** Begin Raw data **

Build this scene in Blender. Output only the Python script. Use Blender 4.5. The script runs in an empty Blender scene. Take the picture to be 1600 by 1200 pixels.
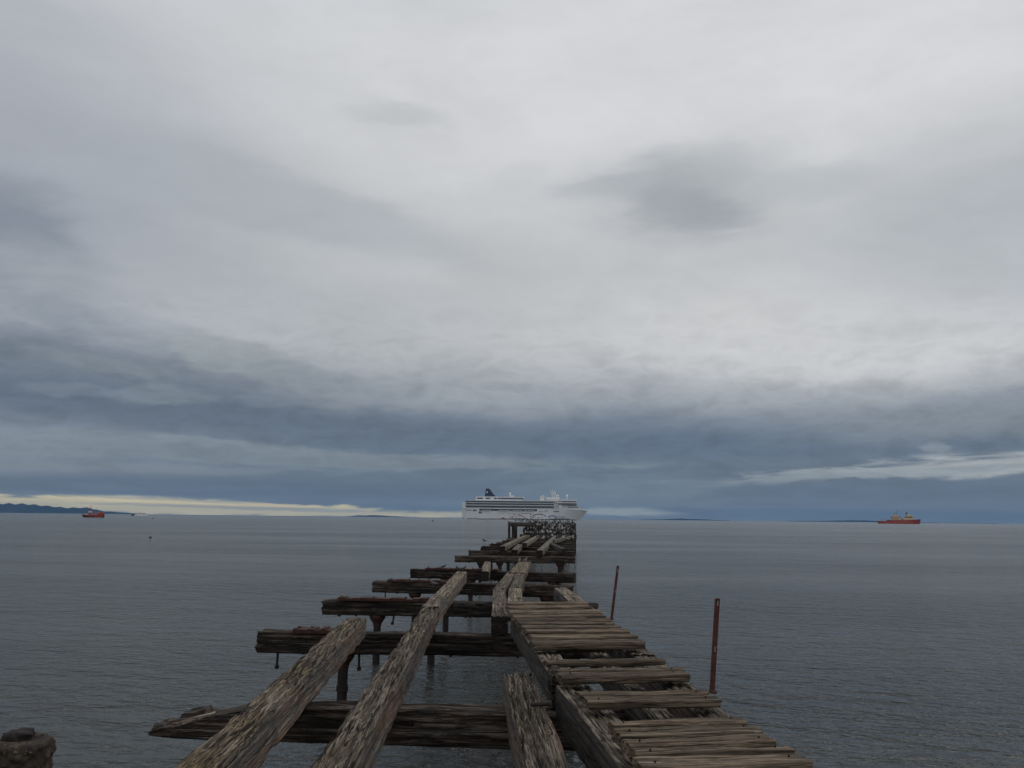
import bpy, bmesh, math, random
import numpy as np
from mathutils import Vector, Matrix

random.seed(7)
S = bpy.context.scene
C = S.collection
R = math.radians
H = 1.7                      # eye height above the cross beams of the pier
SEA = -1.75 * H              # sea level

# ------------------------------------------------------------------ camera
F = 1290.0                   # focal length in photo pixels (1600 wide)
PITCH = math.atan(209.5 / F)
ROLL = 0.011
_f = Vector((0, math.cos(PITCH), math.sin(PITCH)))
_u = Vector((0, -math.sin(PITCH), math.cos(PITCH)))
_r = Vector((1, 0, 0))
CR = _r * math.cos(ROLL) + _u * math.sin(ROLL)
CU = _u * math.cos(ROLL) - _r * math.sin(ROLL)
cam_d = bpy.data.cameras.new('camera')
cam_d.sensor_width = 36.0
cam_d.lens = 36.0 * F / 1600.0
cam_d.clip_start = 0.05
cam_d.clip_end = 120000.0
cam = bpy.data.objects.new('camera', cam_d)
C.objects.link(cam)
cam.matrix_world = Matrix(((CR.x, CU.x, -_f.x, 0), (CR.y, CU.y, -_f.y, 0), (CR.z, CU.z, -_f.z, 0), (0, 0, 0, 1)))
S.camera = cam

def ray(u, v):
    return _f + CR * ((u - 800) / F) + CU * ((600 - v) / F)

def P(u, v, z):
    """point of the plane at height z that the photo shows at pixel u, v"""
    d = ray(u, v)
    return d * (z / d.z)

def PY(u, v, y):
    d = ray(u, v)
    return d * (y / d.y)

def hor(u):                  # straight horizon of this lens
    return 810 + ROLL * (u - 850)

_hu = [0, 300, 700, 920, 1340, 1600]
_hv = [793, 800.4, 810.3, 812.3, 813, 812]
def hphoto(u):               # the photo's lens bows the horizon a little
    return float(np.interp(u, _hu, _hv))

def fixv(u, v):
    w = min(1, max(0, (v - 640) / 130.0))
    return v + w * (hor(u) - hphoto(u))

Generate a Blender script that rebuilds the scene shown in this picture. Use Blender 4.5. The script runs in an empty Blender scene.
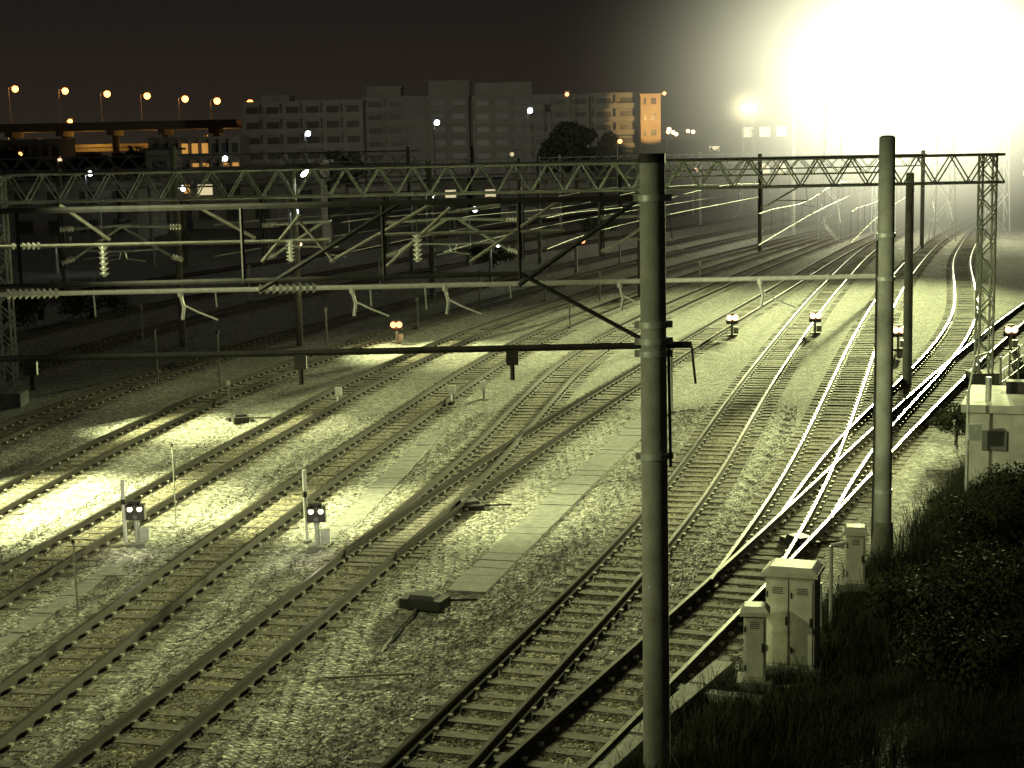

** End Raw data **

Work to do. Copy, word for word, the entries above from the first line to the line that holds "SEA = -1.75". Drop the pictures.

Complete answer.
Build this scene in Blender. Output only the Python script. Use Blender 4.5. The script runs in an empty Blender scene. Take the picture to be 1600 by 1200 pixels.
import bpy, bmesh, math, random
import numpy as np
from mathutils import Vector, Matrix

random.seed(7)
S = bpy.context.scene
C = S.collection
R = math.radians
H = 1.7                      # eye height above the cross beams of the pier
SEA = -1.75 * H              # sea level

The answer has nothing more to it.